Les salariés demeurés dans leurs entreprises et administrations placent en tête des changements subis du fait de la crise, la baisse ou le gel des salaires et l’augmentation de la durée de travail. Ce sont les salariés à temps plein, âgés de 30 à 59 ans, plus souvent masculins et en situation de management qui ont été les plus touchés.
Par ailleurs, le sentiment de sécurité dans l’emploi a chuté de 7 points entre 2004 et 2011, passant de 67 à 60%.
La flexibilité se développe
Deux types d’action ont connu un essor non négligeable : la réorganisation du travail et le développement d’un contrat précaire, le « zero hour contract ».
Le travail posté a augmenté, 24% des entreprises l’utilisaient en 2004, elles sont 32% en 2011. Les entreprises pratiquant l’annualisation du temps de travail sont passées dans la même période de 4% à 7%.
Les « zero hour contracts », contrats qui ne garantissent pas au salarié un nombre fixe d’heures travaillées et qui ne rémunèrent que les heures réellement travaillées se sont également accrus. Le pourcentage d’entreprises utilisant ce contrat augmente en moyenne de 4 à 8%. Pour les entreprises de plus de 100 salariés, le pourcentage s’accroît de 0% en 2004 à 23% en 2011.
Par ailleurs, 16 % des employeurs ont réduit le recours aux intérimaires ou temporaires et seulement 3% ont augmenté ce type de recrutement.

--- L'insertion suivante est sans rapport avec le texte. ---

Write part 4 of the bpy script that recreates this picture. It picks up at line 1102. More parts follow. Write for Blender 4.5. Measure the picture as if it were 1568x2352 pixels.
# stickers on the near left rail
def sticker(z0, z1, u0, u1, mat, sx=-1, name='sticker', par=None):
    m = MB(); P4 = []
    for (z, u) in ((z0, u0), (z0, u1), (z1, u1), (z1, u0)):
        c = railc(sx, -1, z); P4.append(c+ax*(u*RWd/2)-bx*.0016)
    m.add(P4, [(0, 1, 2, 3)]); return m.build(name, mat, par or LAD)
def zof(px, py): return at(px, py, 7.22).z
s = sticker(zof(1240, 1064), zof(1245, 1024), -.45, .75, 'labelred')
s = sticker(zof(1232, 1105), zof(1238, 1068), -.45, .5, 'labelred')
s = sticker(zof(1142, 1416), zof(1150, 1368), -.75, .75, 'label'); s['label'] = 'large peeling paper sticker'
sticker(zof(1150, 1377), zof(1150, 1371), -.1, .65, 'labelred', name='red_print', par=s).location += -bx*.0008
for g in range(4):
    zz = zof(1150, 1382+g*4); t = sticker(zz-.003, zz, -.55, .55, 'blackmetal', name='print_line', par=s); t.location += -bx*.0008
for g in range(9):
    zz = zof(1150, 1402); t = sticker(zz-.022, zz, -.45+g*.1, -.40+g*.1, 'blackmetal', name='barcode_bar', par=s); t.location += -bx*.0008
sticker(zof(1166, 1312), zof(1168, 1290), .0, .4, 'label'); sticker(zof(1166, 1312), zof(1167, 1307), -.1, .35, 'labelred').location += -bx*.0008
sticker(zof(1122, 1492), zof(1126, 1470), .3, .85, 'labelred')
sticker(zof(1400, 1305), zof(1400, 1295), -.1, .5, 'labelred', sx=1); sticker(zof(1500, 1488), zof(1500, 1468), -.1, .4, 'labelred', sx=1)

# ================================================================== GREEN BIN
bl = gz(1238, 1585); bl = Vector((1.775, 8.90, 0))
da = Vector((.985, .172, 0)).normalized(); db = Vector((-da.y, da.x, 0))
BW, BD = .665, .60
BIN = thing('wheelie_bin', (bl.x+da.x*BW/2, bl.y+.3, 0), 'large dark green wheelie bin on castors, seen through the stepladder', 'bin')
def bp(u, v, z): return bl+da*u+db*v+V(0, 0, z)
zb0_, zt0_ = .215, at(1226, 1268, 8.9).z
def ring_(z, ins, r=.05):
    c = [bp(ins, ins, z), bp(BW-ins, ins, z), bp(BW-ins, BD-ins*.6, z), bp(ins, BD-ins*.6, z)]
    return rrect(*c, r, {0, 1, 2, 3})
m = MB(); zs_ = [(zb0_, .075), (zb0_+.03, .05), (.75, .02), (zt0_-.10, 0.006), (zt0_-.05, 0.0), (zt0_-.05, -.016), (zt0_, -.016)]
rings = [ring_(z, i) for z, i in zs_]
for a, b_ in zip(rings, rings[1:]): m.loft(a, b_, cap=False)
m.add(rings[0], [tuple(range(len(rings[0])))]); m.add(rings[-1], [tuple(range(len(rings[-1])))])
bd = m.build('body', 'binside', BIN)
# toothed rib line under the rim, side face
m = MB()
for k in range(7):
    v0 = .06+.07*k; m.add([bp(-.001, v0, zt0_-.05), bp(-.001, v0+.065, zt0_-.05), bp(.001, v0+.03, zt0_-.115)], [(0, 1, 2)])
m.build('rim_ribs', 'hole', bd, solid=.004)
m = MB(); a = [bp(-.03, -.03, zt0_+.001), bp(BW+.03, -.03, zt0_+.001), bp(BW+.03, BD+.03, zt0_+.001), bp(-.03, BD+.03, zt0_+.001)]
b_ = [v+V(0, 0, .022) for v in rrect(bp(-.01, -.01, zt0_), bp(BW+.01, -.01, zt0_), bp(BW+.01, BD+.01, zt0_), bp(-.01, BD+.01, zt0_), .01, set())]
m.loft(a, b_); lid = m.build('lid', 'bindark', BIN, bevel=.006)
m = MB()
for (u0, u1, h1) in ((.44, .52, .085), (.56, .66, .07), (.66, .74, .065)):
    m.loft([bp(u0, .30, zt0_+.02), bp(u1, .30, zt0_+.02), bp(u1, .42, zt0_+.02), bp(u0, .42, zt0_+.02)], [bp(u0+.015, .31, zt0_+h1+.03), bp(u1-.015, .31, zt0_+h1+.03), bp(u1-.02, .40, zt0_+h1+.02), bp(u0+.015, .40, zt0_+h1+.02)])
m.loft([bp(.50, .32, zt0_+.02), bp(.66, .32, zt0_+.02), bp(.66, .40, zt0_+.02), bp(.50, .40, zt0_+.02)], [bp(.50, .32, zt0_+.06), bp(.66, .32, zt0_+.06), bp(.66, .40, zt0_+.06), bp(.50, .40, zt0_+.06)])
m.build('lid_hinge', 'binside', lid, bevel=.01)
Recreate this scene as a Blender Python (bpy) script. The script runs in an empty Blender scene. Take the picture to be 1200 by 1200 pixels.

Une fonction ressources humaines technique et non stratégique
Le rôle des responsables RH s’est-il modifié ? La crise aurait pu constituer une opportunité pour la fonction RH fortement sollicitée, or d’après le rapport du ministère du travail, il n’en est rien, l’éventail de leur tâches est resté le même et leur importance stratégique ne s’est pas renforcée. Seules tendances relevées, une féminisation continue de la profession et une amélioration des qualifications, tendances à l’œuvre avant la crise et qui se sont poursuivies.
La représentation des salariés s’érode
La tendance à la diminution de la présence syndicale dans les petites entreprises s’est poursuivie pendant la crise. Par contre, dans les entreprises moyennes ou grandes, la présence syndicale n’a pas diminué. Globalement, la lente érosion se poursuit.
Le pourcentage de managers hostile à une présence syndicale est resté stable entre 2004 et 2011 à 17%, cependant le pourcentage de managers qui préféreraient discuter directement avec le personnel plutôt qu’avec les syndicats est passé de 76 à 80%.
Les organes de consultation JCC (Joint Consulting Comitees), n’ont pas significativement évolué à la maille des sites ou établissements mais leur nombre a diminué à la maille des entreprises (comité central d’entreprise). Le pourcentage d’établissements ou d’entreprises sans organes collectifs de représentation est passé de 64% en 2004 à 75% en 2011. Le pourcentage d’entreprises disposant d’un comité d’entreprise européen a chuté de 21 à 18%.
Il existe en Grande Bretagne une autre forme de représentation du personnel. Certaines entreprises ont un représentant des salariés non syndiqué « a stand-alone non-union representative ». On constate, toutes formes de représentation confondues, que le pourcentage d’établissements ou d’entreprises possédant une forme de représentation des salariés a diminué de 45 % en 2004 à 35% en 2011.
Un climat social interne stable mais davantage de grèves
La qualité des relations entre managers et managés est restée très stable ces dernières années. La crise ne semble pas avoir sensiblement modifié les relations hiérarchiques, on constate même une très légère amélioration, éprouvée tant par les managers que par les managés.
Qu’en est-il des grèves, autre manifestation du climat social ? 2011 a enregistré 1 390 000 jours non travaillés en 2011 pour 905 000 en 2004. Cette augmentation de 53% est due essentiellement au secteur public, le plus impacté par la crise.
La cure d’austérité dans le public devrait se poursuivre. Le gouvernement prévoit de diminuer au cours des cinq prochaines années 700 000 emplois de fonctionnaires. Son pari : que le secteur privé crée des emplois de remplacement. Au cours de l’année 2012, 270 000 postes de fonctionnaires ont été supprimés alors que le secteur privé embauchait 226 000 personnes de plus que l’année précédente. Cependant le chômage britannique est à son plus haut niveau depuis 17 ans et la croissance ne semble pas reprendre. La crise qui dure pourrait continuer d’abîmer le travail.